1 - this’ll sound odd, but be slower off the floor. I’ve found sumo works better if you focus on levering the bar up rather than pulling as you would for conventional deadlift. Once the bar is moving (around mid-shin or a bit higher), THEN accelerate and slam your knees shut.
2 - pull your shoulders further back behind the bar when you set up, and do everything you can to keep them there as you raise your hips to break the bar off the floor. This will most probably stop your hips shooting up so fast and force your to use your glutes/hams hips to move the bar which will in turn help with levering the bar up gradually.
I know it sounds odd for a deadlift to advise being slow off the floor but with sumo my understanding and experience is that it is so much harder to get back into position if you come out of it early on that the focus must be on locking into the right position and staying there. Basically, if your shoulders come forward in the early stages of the pull your leverages go to hell and you essentially end up with a conventional DL with a horribly wide stance which puts your leverages out of whack. If you lock your shoulders back behind the bar as you start the lift with your hips/glutes/hams, you keep a good arch in your back and stay in the best position. It’ll make you a bit slower off the floor but the whole lift easier.
If its any help, to set up for sumo I imagine a right angle triangle: the base is my thighs, parallel to the ground. There is a line perpecndicular to my thighs going straight up through the bar, behind which I pull my shoulders. My back makes the third side. To start the pull, all I do is open the angle between the base and my back by raising my hips and pushing through the sides of my feet to pull the floor apart, keeping my shoulders behind the line.
[quote]andy7411 wrote:
[quote]lift206 wrote:
Nice work. I agree that your hips raise a bit fast. Try keeping more tension in you hips and keeping the knees open a bit longer during the initial drive up. This is most noticeable in the last rep where your knees and hips shoot back and ultimately creates more stress in your lower back. It’s understandable that it’s your failure rep but there is some room for improvement. Keep up the good work.[/quote]
What can I do to prevent my hips from shooting up? By keeping tension, do I just sort of like flex my hips all the way through?[/quote]
Yeah, you want tension in all of the core muscles at the same time - abs, erectors, glutes and hip flexors. Placing too much emphasis on each muscle will create a tendency to put your lumbar spine in either flexion or extension but engaging them all together will balance it out. Engaging them all and contracting them as hard as possible will help keep your hip angle and back angle fixed to one another.

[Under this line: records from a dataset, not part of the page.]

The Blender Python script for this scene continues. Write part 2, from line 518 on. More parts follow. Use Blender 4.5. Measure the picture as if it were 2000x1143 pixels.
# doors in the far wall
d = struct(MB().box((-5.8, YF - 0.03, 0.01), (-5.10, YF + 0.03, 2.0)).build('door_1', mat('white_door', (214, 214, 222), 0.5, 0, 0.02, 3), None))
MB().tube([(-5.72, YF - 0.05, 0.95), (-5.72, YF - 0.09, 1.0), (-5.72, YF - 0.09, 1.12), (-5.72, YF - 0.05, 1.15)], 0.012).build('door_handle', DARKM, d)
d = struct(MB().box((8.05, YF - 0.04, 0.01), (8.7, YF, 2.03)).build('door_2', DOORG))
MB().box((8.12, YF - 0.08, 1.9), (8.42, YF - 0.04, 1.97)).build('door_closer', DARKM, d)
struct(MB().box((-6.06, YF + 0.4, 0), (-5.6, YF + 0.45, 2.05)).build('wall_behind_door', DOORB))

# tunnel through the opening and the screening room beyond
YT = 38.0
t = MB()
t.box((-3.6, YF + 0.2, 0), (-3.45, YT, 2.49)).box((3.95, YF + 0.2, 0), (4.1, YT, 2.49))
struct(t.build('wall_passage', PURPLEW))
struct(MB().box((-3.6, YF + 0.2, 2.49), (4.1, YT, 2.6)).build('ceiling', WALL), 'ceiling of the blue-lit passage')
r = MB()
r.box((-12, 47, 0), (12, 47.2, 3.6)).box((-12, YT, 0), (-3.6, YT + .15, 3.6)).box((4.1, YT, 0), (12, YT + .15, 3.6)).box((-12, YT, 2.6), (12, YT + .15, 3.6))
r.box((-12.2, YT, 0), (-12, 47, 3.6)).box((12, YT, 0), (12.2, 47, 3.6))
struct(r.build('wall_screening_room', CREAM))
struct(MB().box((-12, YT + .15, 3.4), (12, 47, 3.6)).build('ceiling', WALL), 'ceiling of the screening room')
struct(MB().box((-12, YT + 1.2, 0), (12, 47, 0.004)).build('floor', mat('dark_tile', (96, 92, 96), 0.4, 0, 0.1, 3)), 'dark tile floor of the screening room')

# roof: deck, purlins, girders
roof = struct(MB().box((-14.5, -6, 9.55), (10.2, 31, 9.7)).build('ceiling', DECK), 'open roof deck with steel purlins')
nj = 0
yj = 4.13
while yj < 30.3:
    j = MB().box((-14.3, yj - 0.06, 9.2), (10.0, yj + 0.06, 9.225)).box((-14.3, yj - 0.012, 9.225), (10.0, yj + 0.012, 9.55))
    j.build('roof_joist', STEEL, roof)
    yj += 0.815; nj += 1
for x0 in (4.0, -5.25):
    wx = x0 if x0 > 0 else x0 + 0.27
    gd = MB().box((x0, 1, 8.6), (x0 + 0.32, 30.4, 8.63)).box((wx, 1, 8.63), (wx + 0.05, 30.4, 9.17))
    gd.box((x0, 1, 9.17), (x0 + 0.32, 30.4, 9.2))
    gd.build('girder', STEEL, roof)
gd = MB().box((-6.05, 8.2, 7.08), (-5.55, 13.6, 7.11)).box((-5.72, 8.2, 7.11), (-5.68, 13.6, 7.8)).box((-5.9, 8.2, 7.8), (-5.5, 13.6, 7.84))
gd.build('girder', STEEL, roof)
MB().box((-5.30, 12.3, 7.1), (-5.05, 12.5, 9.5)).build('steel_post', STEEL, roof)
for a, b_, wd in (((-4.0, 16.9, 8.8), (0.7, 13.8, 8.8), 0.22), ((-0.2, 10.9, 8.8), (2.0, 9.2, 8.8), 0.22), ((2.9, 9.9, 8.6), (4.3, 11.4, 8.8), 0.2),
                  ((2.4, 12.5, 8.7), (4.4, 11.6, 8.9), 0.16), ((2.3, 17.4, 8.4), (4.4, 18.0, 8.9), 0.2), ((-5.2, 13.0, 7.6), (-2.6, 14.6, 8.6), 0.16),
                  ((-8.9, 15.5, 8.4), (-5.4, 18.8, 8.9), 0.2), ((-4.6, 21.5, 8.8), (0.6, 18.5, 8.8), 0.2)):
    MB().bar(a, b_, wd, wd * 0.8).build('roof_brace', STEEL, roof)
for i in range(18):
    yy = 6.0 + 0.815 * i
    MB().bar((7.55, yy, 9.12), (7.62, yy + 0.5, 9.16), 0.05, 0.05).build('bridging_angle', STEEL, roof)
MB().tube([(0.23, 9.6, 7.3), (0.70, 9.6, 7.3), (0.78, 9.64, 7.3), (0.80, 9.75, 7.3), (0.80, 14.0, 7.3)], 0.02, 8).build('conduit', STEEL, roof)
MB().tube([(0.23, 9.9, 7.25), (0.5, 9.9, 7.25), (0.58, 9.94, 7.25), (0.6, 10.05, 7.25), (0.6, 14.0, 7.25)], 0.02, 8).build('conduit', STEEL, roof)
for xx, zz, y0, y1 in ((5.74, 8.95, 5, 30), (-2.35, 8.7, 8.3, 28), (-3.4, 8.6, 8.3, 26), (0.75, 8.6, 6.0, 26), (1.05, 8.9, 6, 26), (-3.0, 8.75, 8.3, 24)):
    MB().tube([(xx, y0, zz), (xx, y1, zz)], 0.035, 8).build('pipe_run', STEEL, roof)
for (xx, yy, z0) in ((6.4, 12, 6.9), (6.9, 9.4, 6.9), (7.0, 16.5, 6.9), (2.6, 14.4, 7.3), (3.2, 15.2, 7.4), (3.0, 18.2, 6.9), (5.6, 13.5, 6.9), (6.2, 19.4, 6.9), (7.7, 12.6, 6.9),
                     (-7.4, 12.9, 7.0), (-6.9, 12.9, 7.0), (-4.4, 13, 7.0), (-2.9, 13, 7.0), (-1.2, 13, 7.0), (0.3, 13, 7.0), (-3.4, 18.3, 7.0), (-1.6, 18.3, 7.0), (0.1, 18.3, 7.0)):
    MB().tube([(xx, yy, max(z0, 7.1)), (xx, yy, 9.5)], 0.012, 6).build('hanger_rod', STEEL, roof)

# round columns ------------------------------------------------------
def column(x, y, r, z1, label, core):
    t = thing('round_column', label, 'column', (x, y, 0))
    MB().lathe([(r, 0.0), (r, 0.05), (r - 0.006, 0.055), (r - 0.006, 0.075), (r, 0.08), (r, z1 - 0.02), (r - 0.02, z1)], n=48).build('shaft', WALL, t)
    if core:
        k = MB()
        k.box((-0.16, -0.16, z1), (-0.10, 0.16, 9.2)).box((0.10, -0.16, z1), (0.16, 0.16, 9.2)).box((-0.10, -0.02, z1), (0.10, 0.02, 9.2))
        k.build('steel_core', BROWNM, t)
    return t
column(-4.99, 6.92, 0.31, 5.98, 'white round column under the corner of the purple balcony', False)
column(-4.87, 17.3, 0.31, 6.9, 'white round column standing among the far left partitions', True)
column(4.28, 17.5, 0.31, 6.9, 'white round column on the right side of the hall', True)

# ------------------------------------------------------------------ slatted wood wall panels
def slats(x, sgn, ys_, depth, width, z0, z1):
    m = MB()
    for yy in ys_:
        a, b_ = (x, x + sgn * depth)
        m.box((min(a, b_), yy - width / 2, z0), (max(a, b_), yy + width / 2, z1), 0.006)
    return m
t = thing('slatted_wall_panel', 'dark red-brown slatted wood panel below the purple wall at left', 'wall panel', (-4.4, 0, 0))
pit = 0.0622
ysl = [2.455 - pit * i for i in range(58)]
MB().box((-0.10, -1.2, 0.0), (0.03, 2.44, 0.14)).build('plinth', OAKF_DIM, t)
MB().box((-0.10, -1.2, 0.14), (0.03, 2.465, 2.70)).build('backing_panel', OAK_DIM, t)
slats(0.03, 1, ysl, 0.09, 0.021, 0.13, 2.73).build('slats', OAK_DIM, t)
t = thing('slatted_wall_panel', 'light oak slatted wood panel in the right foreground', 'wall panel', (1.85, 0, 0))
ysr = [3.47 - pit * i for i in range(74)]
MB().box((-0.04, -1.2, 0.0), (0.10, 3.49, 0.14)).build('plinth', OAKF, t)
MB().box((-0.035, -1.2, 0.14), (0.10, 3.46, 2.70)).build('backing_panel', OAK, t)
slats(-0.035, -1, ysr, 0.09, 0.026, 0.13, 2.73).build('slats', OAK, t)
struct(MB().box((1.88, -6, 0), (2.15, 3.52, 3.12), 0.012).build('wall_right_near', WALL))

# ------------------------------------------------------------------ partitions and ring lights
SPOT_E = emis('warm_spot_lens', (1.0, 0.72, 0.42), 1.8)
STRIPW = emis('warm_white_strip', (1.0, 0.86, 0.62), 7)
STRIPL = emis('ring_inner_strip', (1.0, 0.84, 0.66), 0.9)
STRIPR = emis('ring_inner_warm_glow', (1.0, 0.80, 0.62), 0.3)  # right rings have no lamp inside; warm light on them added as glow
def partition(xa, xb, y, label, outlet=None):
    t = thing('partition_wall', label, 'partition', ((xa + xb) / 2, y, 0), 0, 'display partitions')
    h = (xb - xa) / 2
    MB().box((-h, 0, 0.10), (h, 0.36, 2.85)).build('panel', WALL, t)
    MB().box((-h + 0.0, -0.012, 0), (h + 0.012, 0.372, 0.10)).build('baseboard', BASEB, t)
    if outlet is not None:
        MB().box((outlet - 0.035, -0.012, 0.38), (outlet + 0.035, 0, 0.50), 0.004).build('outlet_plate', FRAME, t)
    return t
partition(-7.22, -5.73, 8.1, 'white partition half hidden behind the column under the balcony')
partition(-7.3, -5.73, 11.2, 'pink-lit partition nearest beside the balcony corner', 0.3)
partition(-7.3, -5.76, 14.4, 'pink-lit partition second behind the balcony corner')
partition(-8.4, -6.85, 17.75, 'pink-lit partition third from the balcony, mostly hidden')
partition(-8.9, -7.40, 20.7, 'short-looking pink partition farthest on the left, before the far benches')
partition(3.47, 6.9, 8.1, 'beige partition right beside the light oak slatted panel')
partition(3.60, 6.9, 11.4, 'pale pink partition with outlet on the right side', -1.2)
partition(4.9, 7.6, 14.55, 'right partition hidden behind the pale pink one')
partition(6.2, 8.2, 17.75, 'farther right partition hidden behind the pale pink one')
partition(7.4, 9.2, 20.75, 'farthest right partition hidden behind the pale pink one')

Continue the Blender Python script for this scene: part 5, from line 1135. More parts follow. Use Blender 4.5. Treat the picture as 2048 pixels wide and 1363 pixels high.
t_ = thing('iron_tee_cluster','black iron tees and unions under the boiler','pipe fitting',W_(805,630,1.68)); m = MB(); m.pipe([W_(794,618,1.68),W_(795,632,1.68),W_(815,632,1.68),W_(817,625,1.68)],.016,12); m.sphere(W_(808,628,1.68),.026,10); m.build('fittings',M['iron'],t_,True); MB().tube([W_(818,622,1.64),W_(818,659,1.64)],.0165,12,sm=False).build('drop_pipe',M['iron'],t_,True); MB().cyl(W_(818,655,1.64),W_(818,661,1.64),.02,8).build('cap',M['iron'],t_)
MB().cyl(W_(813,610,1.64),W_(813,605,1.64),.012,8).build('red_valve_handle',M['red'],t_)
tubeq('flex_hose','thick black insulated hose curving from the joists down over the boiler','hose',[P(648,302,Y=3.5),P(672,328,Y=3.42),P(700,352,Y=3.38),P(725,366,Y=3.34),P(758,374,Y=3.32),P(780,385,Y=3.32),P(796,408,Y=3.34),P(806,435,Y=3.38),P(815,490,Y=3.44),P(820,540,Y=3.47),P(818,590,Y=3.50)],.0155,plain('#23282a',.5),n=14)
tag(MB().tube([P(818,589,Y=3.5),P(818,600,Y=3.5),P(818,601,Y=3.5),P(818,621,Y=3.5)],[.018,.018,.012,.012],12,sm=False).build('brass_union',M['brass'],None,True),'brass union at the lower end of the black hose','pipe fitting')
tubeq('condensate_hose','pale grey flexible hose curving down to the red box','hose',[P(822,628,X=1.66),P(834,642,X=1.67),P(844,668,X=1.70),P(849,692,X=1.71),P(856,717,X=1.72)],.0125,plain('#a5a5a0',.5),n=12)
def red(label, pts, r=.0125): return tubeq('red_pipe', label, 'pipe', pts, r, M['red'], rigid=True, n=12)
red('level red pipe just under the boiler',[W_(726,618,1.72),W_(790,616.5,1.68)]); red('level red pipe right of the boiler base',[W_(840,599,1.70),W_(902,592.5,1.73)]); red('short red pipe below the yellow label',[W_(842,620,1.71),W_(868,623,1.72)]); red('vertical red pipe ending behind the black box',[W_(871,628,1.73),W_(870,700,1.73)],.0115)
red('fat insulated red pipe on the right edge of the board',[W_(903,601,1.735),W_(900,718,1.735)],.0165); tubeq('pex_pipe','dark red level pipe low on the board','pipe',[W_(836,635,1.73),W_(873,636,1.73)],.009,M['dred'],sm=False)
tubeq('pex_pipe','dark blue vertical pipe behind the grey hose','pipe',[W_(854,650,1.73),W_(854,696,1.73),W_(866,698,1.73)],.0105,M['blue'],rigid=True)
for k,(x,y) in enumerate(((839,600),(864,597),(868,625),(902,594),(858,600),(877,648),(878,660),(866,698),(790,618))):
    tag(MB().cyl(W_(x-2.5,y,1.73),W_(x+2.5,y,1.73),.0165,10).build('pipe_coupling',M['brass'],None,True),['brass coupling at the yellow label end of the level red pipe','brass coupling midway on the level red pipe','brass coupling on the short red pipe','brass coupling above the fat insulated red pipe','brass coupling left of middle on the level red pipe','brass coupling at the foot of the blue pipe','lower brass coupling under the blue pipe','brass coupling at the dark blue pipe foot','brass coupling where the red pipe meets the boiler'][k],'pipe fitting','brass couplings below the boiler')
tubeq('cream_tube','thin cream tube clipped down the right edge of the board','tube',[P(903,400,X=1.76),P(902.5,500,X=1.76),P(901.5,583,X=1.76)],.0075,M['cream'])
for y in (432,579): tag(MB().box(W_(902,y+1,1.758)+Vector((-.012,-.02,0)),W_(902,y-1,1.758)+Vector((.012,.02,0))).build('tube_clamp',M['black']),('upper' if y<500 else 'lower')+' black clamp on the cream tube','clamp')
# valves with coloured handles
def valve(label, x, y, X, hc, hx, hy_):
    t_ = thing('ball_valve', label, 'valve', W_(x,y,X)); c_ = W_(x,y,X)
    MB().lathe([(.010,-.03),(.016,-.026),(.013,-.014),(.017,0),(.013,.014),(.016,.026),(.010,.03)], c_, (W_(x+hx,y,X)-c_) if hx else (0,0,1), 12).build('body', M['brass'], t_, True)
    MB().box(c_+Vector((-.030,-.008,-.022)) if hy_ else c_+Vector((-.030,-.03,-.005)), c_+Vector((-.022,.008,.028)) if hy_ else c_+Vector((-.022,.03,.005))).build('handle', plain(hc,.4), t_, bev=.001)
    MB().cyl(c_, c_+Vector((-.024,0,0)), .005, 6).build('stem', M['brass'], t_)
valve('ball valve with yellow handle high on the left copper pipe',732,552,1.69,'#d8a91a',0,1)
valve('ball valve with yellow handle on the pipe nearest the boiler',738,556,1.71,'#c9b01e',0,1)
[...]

You should feel tension in your groin area when firing the hip flexors and you should feel your knees opening up when firing your glutes (firing them together holds the knee in place). You do want to maintain tension throughout because it means your muscles are engaged. While you ascend, you maintain tension in your glutes (and everything else) by thrusting it forward to meet the bar like what cparker said.
Focus on keeping that core area tight instead of shooting up as fast as possible. It shouldn’t take long to click since those muscles are already pretty strong. Your mid/upper back looks strong and you’re able to keep your chest up so I would just focus on the hips for now. MarkKO made some good points about taking the time to setup. Just focus on how you execute the movement by creating tension and thrusting the hips forward. Don’t let the weight pull you out of position. Worry about muscle recruitment and movement pattern, not the weight on the bar.